Salute to the standardbred – never taken for granted

by Dean Towers

Last week I presented on a couple of topics at a harness racing officials conference in Atlantic Canada. It was an interesting get-together and I was happy to be a part of it. As most of you know, harness racing in that part of the world is much different than many others. A good purse is $1,500, and handle can be less than $20,000 a card. Because of these economics, many of the officials were attending, for the most part, on their own dime and time. And they came from all over the Maritime provinces – a lot having to take a day off of work (at their real jobs) for the Friday session.

At the end of a Q & A period, I turned the tables and asked the audience a question – Why do you do it? Why do you donate so much time (and money) to be a part of the sport year after year for seemingly so little in return?

For one gentleman from Cape Breton Island the answer was simple:

“The standardbred. It’s all about the horse.”

I looked at a lady in the third row; she was nodding. A man behind the Cape Breton attendee (who I think drives the starting car and does track work for an abbreviated meet) smiled knowingly.

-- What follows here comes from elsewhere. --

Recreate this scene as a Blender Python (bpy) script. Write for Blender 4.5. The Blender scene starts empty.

Maybe this should not surprise me. I see it in many other parts of the world; at the Ohio fairs, in Northern Ontario, Alberta, and Indiana.

When I got home, I opened my browser and saw the headlines at Santa Anita. 19 horses have died since Christmas at the Southern California track. The story is a big one; it made the nightly news on U.S. networks, and was the lead story on radio shows for the morning drive.

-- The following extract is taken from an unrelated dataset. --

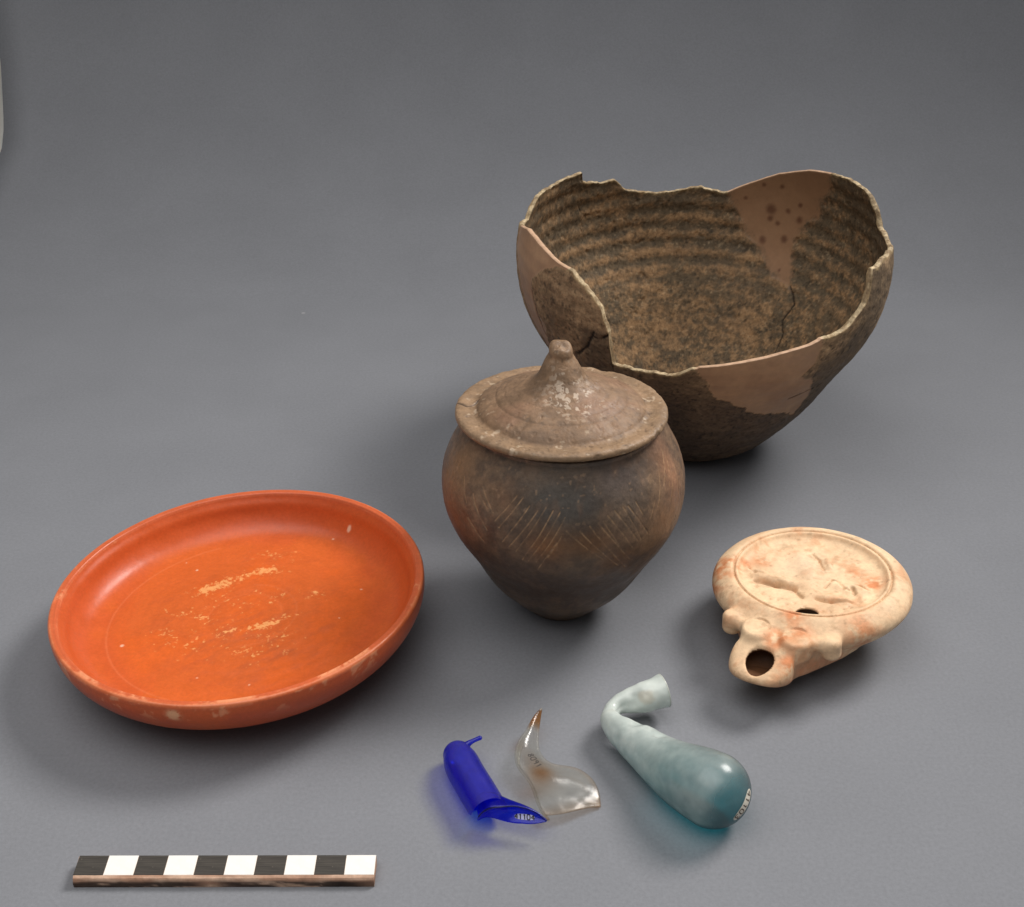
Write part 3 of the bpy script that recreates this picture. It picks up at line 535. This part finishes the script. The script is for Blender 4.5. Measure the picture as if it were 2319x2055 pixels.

While they’re trying to figure out why this is happening in such frequency, people are weighing in with some opinion. And the breakdown statistics cited are mind-boggling. On the new Santa Anita dirt track (during races alone, not counting training deaths), 2.51 out of every 1,000 starts has yielded a fatality since 2010.

Let’s put that into perspective using the grand old man of harness racing, Foiled Again.

Foiled Again raced 331 times in his illustrious, beautiful career. If Foiled was a thoroughbred, he’d have had an 83 per cent chance to be euthanized on the track. That’s not a misprint, 83 per cent.

If you told Ron Burke his prize charge had more than a four in five chance to not come home, he probably would’ve retired him a hundred years ago.

Foiled Again didn’t perish of course. He showed up Sunday at the Dan Patch Awards, at a hotel, surrounded by dozens and dozens of people, lights, music and cameras. And he didn’t bat an eye.

Meanwhile, I was reading about the tremendous mare from Down Under, Winx. Over the years she’s raced 30 times and won all 30; and she races quite a bit – once every three weeks or so. American race fans marvel at her longevity and the frequency in which she runs, because you rarely if ever see a horse race like that in the U.S.. In fact, for stud prospects, a four-race year could be considered taxing. And a week or so after a race, a quick three furlong blowout is commonplace in the training community to get a horse ready for his next one, which may or may not be within the next 45 days.

The workhorse standardbred would consider that schedule a trip to the horse Club Med.

I’ve owned many standardbreds, but don’t work with them. When I speak with people who do, there’s a common thread. Sure, individual complaints crop up – the horse won’t trot, he doesn’t try hard enough, he breaks for no reason – but there’s never a complaint about the breed.

Whether in Atlantic Canada, Akron, Ohio or Acton, Ontario, it’s the same thing – a massive respect for a remarkable breed. This industry never takes the standardbred for granted and everyone seems to know how fortunate they are. It might be the thing I like most about this sport.